Siapa Dalang Dibalik Kerugian Ekonomi Akibat Polusi Udara?
Butuh biaya hingga Rp 5,1 triliun per tahun untuk menyelesaikan masalah yang ditimbulkan polusi, terutama dari masalah kesehatan.
IDXChannel - Polusi udara tak hanya menjadi momok di semua sektor, mulai dari lingkungan, kesehatan hingga ekonomi. Namun, bisa juga menyebabkan kerugian ekonomi jika tidak ditangani dengan serius.
Penelitian Greenpeace Asia Tenggara dan Pusat Penelitian Energi dan Udara Bersih (CREA) menunjukkan, polusi udara yang terkait dengan bahan bakar fosil menyebabkan kerugian hingga USD 2,9 triliun atau sekitar Rp 43 ribu triliun di seluruh dunia.
Data Greenpeace juga menunjukkan, polusi di daratan Cina mencapai USD900 miliar per tahune. Sedangkan Amerika Serikat USD600 miliar dan India USD150 miliar.
Untuk Indonesia sendiri, menurut Juru Kampanye Iklim dan Energi Greenpeace Indonesia pada tahun 2020 Bondan Andriyanu, kerugiannya mencapai USD11 miliar atau Rp 150 triliun per tahun. "Angkanya lebih tinggi dari Vietnam yang mencapai USD 6,8 miliar per tahun dan Malaysia yang hanya USD 4,5 miliar per tahun," ungkapnya.
Lantas, siapa sebenarnya penyebab kerugian ini? Bagaimana cara mengatasinya?
Masih mengutip dari laporan Greenpeace, kali ini bertajuk Pembunuhan Senyap di Jakarta: Bagaimana Tingkat Polusi Udara Berbahaya di Kota Jakarta Akan Semakin Memburuk, yang rilis Oktober 2017. Polusi udara disebutkan berasal dari banyak sektor, namun yang memiliki kontribusi terbesar adalah sektor transportasi, pemukiman dan PLTU.
Wahana Lingkungan Hidup Indonesia (Walhi) tahun 2019 menyebutkan, 30% polusi di Jakarta disumbang oleh PLTU yang letaknya berada di Jawa Barat dan Banten. Gubernur DKI Jakarta Anies Baswedan juga pernah mengatakan fakta yang serupa.
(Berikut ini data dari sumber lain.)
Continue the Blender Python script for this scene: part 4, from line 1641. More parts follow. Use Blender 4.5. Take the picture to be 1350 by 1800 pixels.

Penelitian Centre for Research on Energy and Clean Air (CREA) tahun 2021 juga mengatakan, butuh biaya hingga Rp 5,1 triliun per tahun untuk menyelesaikan masalah yang ditimbulkan polusi, terutama dari masalah kesehatan. PLTU batu bara dinilai menjadi sumber emisi tak bergerak yang menyumbang polusi terbesar.
Untuk itu, Greenpeace menyarankan, pemerintah harus menghentikan pembangunan pembangkit listrik berbahan bakar batu bara dan menutup PLTU yang sudah ada, berinvestasi dalam sistem transportasi umum, dan transisi ke energi terbarukan secepat mungkin.
Pada tahap awal, pemerintah sendiri akan menerapkan pajak karbon untuk tiap emisi berlebih yang dihasilkan PLTU. Tarifnya sekitar Rp 30 per kg karbon dioksida ekuivalen (CO2e) dan akan diberlakukan 1 Juli mendatang.